If you have access to any optical testing equipment such as a polarising microscope, simple optical tests will also help to tell them apart. D. has distinctly higher RI and birefringence than cordierite, and although they are also both strongly pleochroic, they show diffrerent colours.


Pete N

12th Dec 2016 11:08 UTCNancy Gerlach

-- moved topic --

12th Dec 2016 13:58 UTCRolf Luetcke Expert

Nancy,

I have collected quite a bit of dumortierite a bit farther South but it sure looks like dumortierite as said above.

Actually quite nice for much of the material I have seen so good find.

Rolf

12th Dec 2016 14:25 UTCMatt Neuzil Expert

Nancy, do you trade or collect minerals? If you do, I'd be happy to trade for a piece. You can click on my name to contact me.

12th Dec 2016 18:08 UTCNancy Gerlach

Thanks so much everyone! I have to get my "identification" education up to speed if I'm going to continue playing with rocks. Plus I've screwed up many minerals by cleaning them incorrectly (because I didn't know what the heck they were). I don't have any unglazed porcelain but I'll get some and do the streak and get back with you.
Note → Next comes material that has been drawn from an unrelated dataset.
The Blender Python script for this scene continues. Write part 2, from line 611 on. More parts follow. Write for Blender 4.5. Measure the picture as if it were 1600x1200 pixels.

Matt- I do collect and would be happy to trade. I'll contact you soon.


Peace - Nancy

12th Dec 2016 21:51 UTCIan Nicastro

I agree that this is logically likely Dumorterite, however it does not look like exactly like the typical massive mostly opaque blue Dumorterite that we see from the southern CA side of the border. I know that just across the border that same type of material exists in AZ, as I have an acquaintance that had a claim on the AZ side of the border for Dumorterite... but oddly mindat has no photos of lapidary grade blue Dumorterite from AZ. I've never ever heard of massive blue Corderite being found in that area. You really need to do a mohs hardness test on this to make sure it's not Apatite or something else just in case.

12th Dec 2016 23:57 UTCNancy Gerlach

There were quite a few outcrops of this as we went but each one was different- the darker the material the softer and more breakable... the bluer and waxier the harder they were to break.


Thanks for the confirmation-


Nancy

13th Dec 2016 03:57 UTCD. Peck

Nancy, Specific Gravity is a very useful property, if you have the balance to do it. It is often quite definitive. The specimen has to be free of other minerals, so it is better to work with relatively small pieces.